- LINK bulls must flip the $24 resistance into solid support to reinforce a breakout toward $30.
- Without this crucial move, FOMO may stay subdued.
Chainlink [LINK] kicked off December with a strong start, posting a remarkable 30% surge in just one day, marked by a long green candlestick on its daily chart.
Unlike other assets, LINK has capitalized on Bitcoin’s[BTC] steady climb towards the $100K milestone. Its late entry into the rally is well-timed, as many of its competitors show signs of overheating.
LINK is now just 10.8% away from reaching its 3-year high of $28.50, which occurred in January 2022. With market volatility peaking, the project’s solid fundamentals will be key to pushing LINK past the $30 mark, all while keeping retail FOMO in check.
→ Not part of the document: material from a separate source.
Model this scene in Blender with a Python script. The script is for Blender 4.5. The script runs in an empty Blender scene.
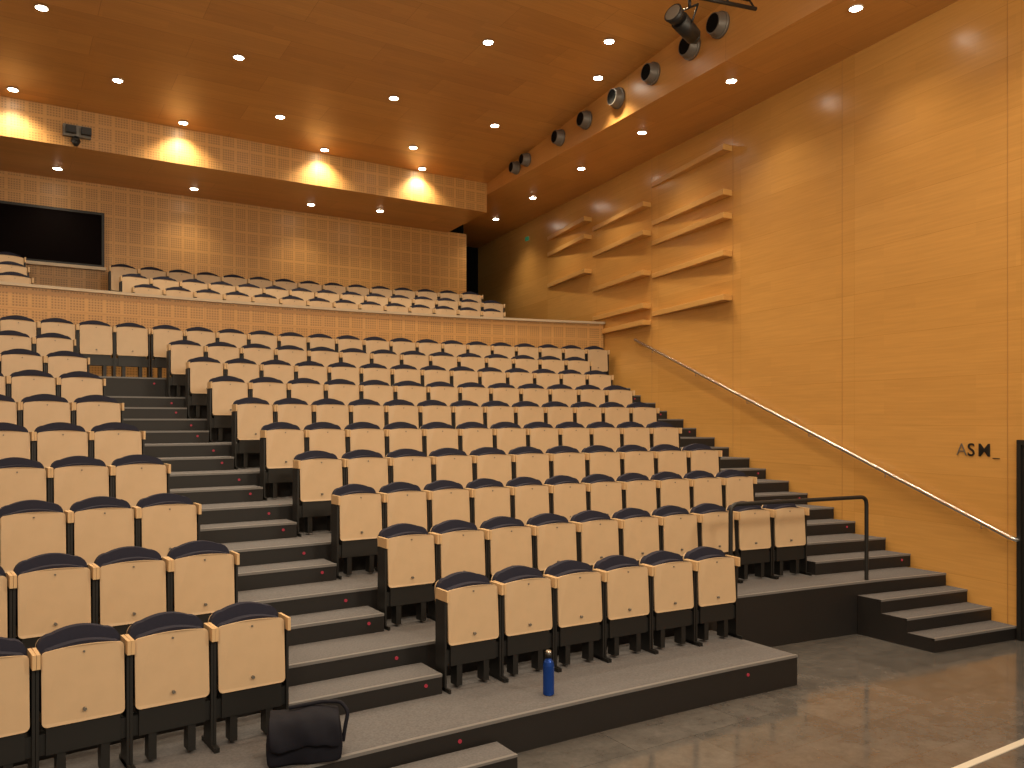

Buyers must plan their LINK strategy wisely
Compared to its monthly performance, where LINK lagged behind its counterparts, its remarkable 40% jump in the past week has made it a standout performer.
However, weak hands failed to capitalize on the further upside, exiting with significant gains, which led to a notable pullback near $24.
Still, a long road lies ahead. Approximately 17,000 addresses holding around 6.64 million LINK tokens, bought at a minimum price of $24.98, remain in profit, making this price point a significant resistance level.
Source: IntoTheBlock
Therefore, turning this level into solid support will be crucial for a breakthrough to $30. If the price falls below this threshold, it could trigger panic selling.
As the name implies, ‘support’ reflects strong buying interest from institutional investors and bulls. They see this price as a bottom and anticipate significant future gains.